There is an essence of the world in everything we find to be worldly, everything we find to embody or personify, to depict or aspire to be. But frankly, I am still in awe of the various duplicities of nature that I stumble across, whether they be vast landscapes of polars and extremes or the simple joys in finding a similarity where it would not be expected. For example, there is a spice or herb used regularly in Missouri cooking that I taste every few years even though I have yet to return to Missouri. The very taste of whatever it is, wherever I taste it and whichever food it happens to be in will always bring my memories back to my first jaunt to Missouri. It was present in the soups and the bread, a sparse flavoring of it in the steak as well, but I’ve since found it in a very distinctive spaghetti sauce in Michigan and a french fry seasoning in New Hampshire. Something as miniscule, but as potent to my memories can forever direct me without my consent.
My worst fear is that one day I will not be able to access these pointed gateways of my past, that one web link will be broken, taking with it an entire sequence of my memories. How would my life be if I would forever taste that distinctive Missouri taste and not connect it to its origin? It may seem like a fragment without any real worth, but even something quite as small holds a power derived from the origin. Connectivity is why we hoard and accumulate. Connectivity is why we gather so much with us into a single place. We don’t want to be parted with our memories, we don’t want to forget the tiniest shards of our past because they are extremely significant to us, if not to anyone else.
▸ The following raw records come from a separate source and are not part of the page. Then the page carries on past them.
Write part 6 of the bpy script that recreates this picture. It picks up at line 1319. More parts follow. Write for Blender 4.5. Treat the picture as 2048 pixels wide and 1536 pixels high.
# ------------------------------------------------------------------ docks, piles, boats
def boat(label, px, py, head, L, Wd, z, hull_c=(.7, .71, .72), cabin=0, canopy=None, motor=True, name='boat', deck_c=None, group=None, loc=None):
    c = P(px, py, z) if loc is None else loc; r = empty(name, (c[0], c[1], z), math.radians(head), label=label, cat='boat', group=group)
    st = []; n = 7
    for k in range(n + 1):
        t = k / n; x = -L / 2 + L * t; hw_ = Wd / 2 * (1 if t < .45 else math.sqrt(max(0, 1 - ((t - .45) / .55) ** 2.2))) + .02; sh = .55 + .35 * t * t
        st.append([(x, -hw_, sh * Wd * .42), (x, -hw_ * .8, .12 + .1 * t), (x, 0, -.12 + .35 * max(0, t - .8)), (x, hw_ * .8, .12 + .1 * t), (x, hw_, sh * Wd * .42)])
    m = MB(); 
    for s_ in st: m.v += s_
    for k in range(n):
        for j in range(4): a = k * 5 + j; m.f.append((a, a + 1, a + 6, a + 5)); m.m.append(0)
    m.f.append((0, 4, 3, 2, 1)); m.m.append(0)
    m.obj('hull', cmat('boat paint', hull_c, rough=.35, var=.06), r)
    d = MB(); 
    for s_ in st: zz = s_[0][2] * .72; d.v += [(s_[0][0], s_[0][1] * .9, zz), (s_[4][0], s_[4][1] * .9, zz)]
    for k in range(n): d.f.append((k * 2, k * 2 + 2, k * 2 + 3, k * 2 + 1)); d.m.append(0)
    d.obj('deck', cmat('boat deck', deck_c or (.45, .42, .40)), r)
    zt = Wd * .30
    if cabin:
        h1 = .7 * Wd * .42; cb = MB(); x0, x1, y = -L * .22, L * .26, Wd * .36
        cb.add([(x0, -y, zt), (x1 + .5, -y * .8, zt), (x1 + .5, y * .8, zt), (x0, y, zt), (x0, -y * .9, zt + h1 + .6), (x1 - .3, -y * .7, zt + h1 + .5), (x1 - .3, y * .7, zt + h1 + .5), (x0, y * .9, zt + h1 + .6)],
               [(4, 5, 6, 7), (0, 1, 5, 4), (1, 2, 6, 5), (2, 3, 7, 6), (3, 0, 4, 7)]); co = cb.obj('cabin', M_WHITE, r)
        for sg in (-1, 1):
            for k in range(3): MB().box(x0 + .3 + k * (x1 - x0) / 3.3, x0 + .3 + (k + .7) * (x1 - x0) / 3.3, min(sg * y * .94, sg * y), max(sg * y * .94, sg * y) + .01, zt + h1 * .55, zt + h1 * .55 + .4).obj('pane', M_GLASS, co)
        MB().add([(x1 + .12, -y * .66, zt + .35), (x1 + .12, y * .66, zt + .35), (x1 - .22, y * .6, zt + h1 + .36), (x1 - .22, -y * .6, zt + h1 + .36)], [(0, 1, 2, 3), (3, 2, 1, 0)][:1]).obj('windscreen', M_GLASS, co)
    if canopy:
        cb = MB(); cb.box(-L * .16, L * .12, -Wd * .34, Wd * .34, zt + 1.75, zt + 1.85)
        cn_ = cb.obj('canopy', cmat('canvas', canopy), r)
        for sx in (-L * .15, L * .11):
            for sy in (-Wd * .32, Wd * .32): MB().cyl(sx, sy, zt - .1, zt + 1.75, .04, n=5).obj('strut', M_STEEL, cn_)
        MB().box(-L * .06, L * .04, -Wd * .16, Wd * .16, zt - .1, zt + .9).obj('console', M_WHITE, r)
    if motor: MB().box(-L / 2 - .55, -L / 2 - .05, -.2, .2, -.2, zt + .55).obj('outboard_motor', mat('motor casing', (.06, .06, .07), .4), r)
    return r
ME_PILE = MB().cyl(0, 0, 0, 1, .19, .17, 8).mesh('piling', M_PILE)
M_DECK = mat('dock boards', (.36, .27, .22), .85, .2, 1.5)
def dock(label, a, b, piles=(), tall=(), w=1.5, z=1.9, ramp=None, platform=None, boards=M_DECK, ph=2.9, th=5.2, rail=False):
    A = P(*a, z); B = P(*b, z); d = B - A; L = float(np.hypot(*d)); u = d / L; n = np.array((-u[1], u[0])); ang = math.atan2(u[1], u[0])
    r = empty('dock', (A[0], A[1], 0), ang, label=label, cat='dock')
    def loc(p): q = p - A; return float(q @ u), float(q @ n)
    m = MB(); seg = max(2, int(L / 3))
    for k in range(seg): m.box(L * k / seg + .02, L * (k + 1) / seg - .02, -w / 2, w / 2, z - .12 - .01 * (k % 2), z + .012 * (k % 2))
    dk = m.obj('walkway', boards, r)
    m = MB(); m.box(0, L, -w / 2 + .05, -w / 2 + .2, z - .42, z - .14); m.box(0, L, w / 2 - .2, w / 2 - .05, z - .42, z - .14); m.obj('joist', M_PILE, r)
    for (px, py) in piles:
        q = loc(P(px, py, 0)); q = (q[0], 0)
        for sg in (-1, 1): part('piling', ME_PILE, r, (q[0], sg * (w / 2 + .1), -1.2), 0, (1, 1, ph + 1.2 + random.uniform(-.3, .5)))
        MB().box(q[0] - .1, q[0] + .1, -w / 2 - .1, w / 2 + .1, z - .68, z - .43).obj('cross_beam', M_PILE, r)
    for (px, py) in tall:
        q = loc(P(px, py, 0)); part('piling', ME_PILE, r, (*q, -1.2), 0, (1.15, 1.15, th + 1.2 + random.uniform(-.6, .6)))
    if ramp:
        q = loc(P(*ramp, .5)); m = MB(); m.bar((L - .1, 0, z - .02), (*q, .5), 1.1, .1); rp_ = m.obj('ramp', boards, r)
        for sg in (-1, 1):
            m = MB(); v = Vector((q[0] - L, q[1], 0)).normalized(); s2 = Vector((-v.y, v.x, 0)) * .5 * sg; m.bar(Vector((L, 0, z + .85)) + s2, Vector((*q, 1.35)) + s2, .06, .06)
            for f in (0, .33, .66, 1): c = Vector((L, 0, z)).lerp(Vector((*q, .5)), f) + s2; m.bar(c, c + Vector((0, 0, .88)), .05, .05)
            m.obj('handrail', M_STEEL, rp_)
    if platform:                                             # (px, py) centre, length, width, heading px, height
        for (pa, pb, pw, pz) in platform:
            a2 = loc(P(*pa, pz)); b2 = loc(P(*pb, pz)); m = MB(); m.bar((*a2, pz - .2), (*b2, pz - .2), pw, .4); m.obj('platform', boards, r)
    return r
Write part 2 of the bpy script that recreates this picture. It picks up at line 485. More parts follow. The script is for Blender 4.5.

Where are our stories that can be passed along generations? Where are the stories that will outlive ourselves? That turtleneck sweater with the wine stain will never survive the weathering of time, neither will the porcelain figurine, the quilt, the picture on the wall. We only keep them around to prompt us into a past detail that we could share. We rely on them to jog our memories and to stoke our social furnaces. Will any of them, upon our parting, be anything more than an object of our history, an artifact to prove our existences? We don’t want to be forgotten. What pride we have. What pride we have to expect our things to contribute to our worth once we’re gone. Memories intertwine us all, connecting us with our neighbors and our friends, our distant cousins and our pen pals. Snip just a single thread and the web begins to untangle, to disengage ourselves from the things we most dearly want to hold onto. To remember is to perpetuate the web; to strengthen the joints and the crooks until they can hold new bonds and branch out. Because we are all joined just so; to remember is to be remembered. I fear forgetting the insignificant things because as much as they seem unworthy of storing, they form the strongest memories.